Liberal Justices Complain About American Law Being Too Protective of Civil Liberties and Colorblindness

Recently retired Justice John Paul Stevens, who became the leader of the Supreme Court’s liberal bloc in his later years on the Court, complained recently about the 1964 Civil Rights Act, which he claimed was “poorly-considered” because its text literally forbids all racial discrimination — including against white people — and contains no exceptions. Justice Ruth Bader Ginsburg, a sitting Supreme Court Justice appointed by Bill Clinton, recently advised Egypt not to model its constitution on the U.S. Constitution, but rather on documents like the South African Constitution that provide less protection for free speech and civil liberties. “I would not look to the US Constitution if I were drafting a Constitution in the year 2012,” she said.

Justice Stevens’ remarks reflect his discontent with the fact that whites occasionally win racial discrimination cases under the Constitution and civil-rights laws. The Supreme Court initially held that racial discrimination of all kinds was prohibited by the 1964 Civil Rights Act in its unanimous 1976 decision in the McDonald case, which ruled in favor of whites who had been fired; but later on, the Court judicially created an exception to the statute in order to allow some discrimination against whites in its Weber decision, which admitted that creating such an exception contradicted the plain language of the Civil Rights Act, but claimed that doing so would lead to a more egalitarian society. Later, the Supreme Court extended this exception to uphold a college admissions policy that discriminated against both whites and Asians in the name of “diversity,” rejecting legal challenges under both the Constitution and the Civil Rights Act (in the Grutter case).
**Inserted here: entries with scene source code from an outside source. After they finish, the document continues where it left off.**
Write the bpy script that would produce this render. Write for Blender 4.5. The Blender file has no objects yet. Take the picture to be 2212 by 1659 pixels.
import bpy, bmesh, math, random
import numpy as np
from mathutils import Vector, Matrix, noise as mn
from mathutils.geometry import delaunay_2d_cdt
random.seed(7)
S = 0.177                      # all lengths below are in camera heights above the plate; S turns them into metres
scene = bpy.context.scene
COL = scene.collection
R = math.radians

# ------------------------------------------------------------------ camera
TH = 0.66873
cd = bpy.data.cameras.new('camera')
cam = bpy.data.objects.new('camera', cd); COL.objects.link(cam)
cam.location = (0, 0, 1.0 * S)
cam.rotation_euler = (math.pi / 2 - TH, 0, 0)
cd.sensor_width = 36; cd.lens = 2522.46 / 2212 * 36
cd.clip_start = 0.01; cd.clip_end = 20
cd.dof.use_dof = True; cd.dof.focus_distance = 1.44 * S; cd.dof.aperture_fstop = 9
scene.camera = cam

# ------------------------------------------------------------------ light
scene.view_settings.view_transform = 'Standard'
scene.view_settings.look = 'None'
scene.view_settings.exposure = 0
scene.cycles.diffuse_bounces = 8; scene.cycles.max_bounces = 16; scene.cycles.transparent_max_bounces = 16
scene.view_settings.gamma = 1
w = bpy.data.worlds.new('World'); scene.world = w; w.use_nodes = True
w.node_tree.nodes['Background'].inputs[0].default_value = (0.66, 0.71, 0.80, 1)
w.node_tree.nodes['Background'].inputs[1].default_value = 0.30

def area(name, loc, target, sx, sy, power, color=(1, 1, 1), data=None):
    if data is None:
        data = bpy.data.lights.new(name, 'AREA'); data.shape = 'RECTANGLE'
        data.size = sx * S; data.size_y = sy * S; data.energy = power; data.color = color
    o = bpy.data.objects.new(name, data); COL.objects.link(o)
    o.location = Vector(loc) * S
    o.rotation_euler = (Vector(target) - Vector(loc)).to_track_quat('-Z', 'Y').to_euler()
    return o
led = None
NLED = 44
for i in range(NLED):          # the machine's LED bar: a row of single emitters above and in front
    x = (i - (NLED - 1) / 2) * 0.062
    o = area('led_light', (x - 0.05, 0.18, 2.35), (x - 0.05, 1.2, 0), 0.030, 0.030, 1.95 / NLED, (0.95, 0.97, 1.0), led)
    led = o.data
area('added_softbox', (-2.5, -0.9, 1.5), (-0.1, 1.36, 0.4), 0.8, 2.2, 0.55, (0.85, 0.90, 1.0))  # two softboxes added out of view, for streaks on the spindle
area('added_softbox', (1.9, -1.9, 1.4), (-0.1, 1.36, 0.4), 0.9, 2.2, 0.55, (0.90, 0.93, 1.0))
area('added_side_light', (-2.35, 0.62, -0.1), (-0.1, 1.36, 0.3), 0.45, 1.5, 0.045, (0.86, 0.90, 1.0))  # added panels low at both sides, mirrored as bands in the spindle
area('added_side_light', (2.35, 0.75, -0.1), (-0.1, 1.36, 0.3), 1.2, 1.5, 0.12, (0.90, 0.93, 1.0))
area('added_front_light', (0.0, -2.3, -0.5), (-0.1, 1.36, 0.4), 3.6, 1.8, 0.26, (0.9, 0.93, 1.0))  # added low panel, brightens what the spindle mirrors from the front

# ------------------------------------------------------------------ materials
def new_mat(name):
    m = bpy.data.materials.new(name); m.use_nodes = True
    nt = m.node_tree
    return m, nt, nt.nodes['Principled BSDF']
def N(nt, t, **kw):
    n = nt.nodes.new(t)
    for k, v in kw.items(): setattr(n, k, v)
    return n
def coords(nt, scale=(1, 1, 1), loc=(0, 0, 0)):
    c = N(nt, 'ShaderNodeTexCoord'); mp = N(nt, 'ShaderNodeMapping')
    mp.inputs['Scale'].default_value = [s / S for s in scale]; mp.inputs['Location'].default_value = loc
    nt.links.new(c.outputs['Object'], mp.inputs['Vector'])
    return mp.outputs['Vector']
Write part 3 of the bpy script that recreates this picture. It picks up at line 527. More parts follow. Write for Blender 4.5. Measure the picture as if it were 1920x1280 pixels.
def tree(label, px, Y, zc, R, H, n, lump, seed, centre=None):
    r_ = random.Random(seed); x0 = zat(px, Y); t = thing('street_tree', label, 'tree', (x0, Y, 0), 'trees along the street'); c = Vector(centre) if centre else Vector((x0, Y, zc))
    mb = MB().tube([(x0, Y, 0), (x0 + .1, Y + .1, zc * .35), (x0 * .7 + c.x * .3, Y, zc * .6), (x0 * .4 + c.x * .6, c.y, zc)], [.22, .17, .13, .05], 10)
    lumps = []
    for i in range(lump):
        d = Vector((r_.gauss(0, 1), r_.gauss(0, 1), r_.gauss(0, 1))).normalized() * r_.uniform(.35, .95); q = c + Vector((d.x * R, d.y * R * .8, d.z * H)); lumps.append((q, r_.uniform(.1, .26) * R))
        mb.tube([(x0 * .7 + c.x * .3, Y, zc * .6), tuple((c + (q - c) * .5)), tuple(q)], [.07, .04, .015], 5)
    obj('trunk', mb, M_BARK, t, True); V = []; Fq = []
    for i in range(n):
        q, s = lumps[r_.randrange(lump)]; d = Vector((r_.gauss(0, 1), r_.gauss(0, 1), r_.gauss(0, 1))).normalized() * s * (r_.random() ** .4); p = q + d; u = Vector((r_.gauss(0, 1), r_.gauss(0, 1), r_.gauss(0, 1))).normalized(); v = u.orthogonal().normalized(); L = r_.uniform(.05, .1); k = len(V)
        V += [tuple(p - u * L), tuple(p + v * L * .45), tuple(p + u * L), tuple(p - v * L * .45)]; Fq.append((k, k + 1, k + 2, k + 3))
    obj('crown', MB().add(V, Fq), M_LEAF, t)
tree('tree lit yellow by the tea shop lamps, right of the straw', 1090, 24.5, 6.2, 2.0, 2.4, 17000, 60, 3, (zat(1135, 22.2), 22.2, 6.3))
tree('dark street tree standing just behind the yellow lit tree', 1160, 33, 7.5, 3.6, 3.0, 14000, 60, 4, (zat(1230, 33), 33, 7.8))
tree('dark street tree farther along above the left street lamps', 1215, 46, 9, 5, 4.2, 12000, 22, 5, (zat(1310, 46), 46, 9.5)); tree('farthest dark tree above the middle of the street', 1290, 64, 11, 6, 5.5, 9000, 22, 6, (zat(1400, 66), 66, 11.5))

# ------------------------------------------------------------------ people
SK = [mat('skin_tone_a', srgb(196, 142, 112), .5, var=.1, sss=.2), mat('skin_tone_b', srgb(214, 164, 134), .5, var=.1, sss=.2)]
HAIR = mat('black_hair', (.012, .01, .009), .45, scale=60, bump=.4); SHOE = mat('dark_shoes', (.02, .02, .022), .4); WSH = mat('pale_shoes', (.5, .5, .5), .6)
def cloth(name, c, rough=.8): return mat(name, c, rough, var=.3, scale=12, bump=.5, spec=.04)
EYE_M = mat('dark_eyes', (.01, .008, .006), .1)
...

However, over Justice Stevens’ objections, it struck down another college admissions policy that the Court viewed as using race too much and too mechanically (in the Gratz case), and it also invalidated racial discrimination against whites in voting, once again over Justice Stevens’ objections (in Rice v. Cayetano).

Although liberal scholars, like former Civil Rights Commissioner Mary Frances Berry, have recently argued that the civil-rights laws were not intended to protect white people, the courts have held that the Civil Rights Act was indeed intended to prohibit racial discrimination even against whites, and thus, whites who experience racial harassment or abuse are able to sue under the Civil Rights Act, as cases like Huckabay v. Moore and Bowen v. Missouri Department of Social Services illustrate. (Affirmative action is viewed as merely a limited exception to the ban on racial discrimination in areas such as hiring and promotion, and thus not a license for an employer to fire or racially harass its white employees.)

Justice Ginsburg says that American courts should look more to foreign court rulings and other countries’ laws in interpreting our own Constitution. But she herself does so only when it is ideologically convenient, ignoring foreign court rulings that limit lawsuits and punitive damages, and allow governments to restrict late-term abortions.

Moreover, for the Supreme Court to rely on “international opinion” to decide cases — as liberal Justices do when it is convenient — could set a dangerous precedent for civil liberties, since foreign legal systems and international lawyers are often hostile to free speech, religious freedom, and other basic civil liberties, and the right of homeowners to defend themselves against criminals by wielding a knife or gun in self-defense. The U.N. Human Rights Council says there is no human right to self-defense, and that, quite the contrary, international human rights norms require “very severe gun control.”